Although he had been on the U.S. Supreme Court only two years, he was already acknowledged to be its most adroit wordsmith. For example, in a judicial opinion just months before, he had used the lexicographer’s arcane phrase hapax legomenon....

“I know you once used the phrase hapax legomenon, but that’s Greek.”

“I used that phrase? Remind me.”

“It means a word or phrase that appears only once within a language or only once within a single writer’s corpus of work. You used it in your first term on the Court—in reference to the adjective material. You wrote, ‘The term material . . . is no hapax legomenon in our jurisprudence.’ ”
I do, on occasion, use a word and feel that it's the first time on the blog, and I've written about these occasions in the past (though never before using the term "hapax legomenon" to talk about the experience). I love that I can search the archive and see if my suspicion is correct. Of course, once I start writing about the odd word, I ruin its hapax legomenonosity.

I had to look up "vamoose" to see if it was transitive as well as intransitive, because I wanted to write "vamoosing the classroom." I would have thought that if I ever used "vamoose," it would be something more like "They vamoosed."

The etymology is so obvious that once you read it, you'll feel that you should have already realized it. It came from the Spanish "vamos," which means "let's go." Perhaps that's why it seemed wrong as an intransitive verb. You wouldn't say "Let's go the classroom." You'd need a preposition or two — "Let's go away from the classroom."

But the OED has "vamoose" as a transitive verb: " trans. To decamp or disappear from; to quit hurriedly. Frequently in phr. to vamoose the ranch. U.S." Three of the four historical examples have "the ranch" as the place vamoosed from, e.g., "I got that far when the eyes of the old galoots started out of their heads, and they vamoosed the ranche" (1888 E. Custer Tenting on Plains). I like the poetry of "galoots" with "vamoosed."

I got to wondering about whether "galoot" was a hapax legomenon (though by asking the question I ruined its status). But the answer was no anyway. Back in 2013, I quoted Meade (writing at the Isthmus forum): "We're all trolls... This very thread, started by someone who hides behind his troll name, fisticuffs, is an example of spiteful trollery. The question is: do you want to be an affable interesting troll - like Meade - or do you want to be a grumpy old ill-humored boring troll? Like Galoot or fisticuffs." Oh, I guess "Galoot" was somebody's screen name. It's a good one... for a troll.

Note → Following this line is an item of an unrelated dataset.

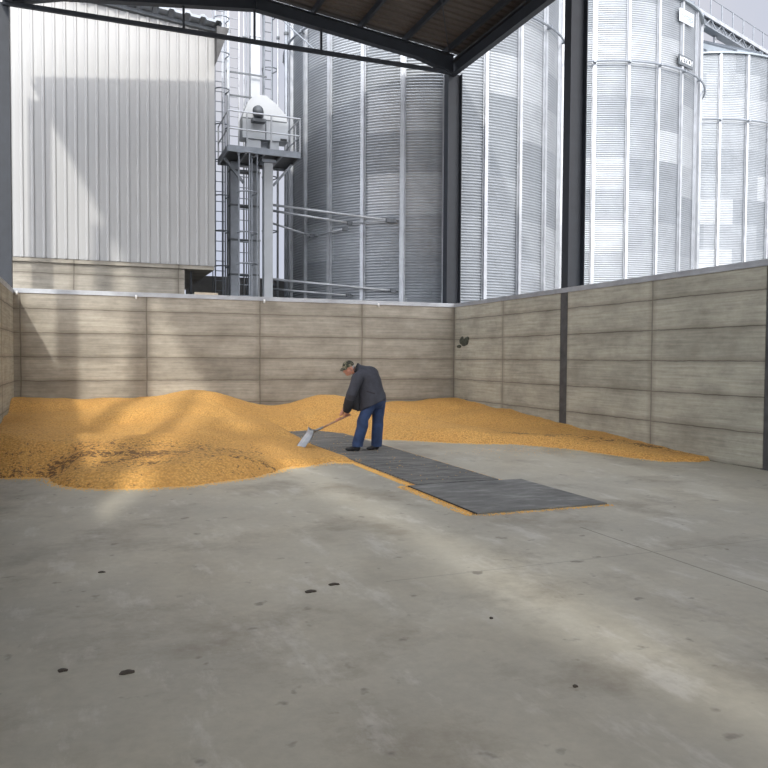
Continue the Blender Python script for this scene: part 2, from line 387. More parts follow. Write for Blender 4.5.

But why was "vamoosing the ranch" the saying? Was it because the intransitive "vamoose" was slang among cowboys? I remember that it used to be common to say "meanwhile, back at the ranch" when you were not talking about a ranch, so, either the idea of "the ranch" is bigger than just a ranch or it's real (or Hollywood) cowboy talk that caught on.

Perhaps the OED has an entry for "meanwhile back at the ranch." Ah, yes!! It does: "originally used in western stories and films, introducing a subsidiary plot; now chiefly humorous and in extended use." The origin seems to be Zane Grey's "Riders of Purple Sage" (1912):
Meantime, at the ranch, when Judkins's news had sent Venters on the trail of the rustlers, Jane Withersteen led the injured man to her house.
Somehow, "meantime" evolved into "meanwhile" and "back" arrived. An ad in Life magazine from 1956 suggests how the phrase caught on:
Meanwhile, back at the ranch... That caption from the old silent movies prompts us to ask this question: How much of your precious time is tied up ‘back at the ranch’?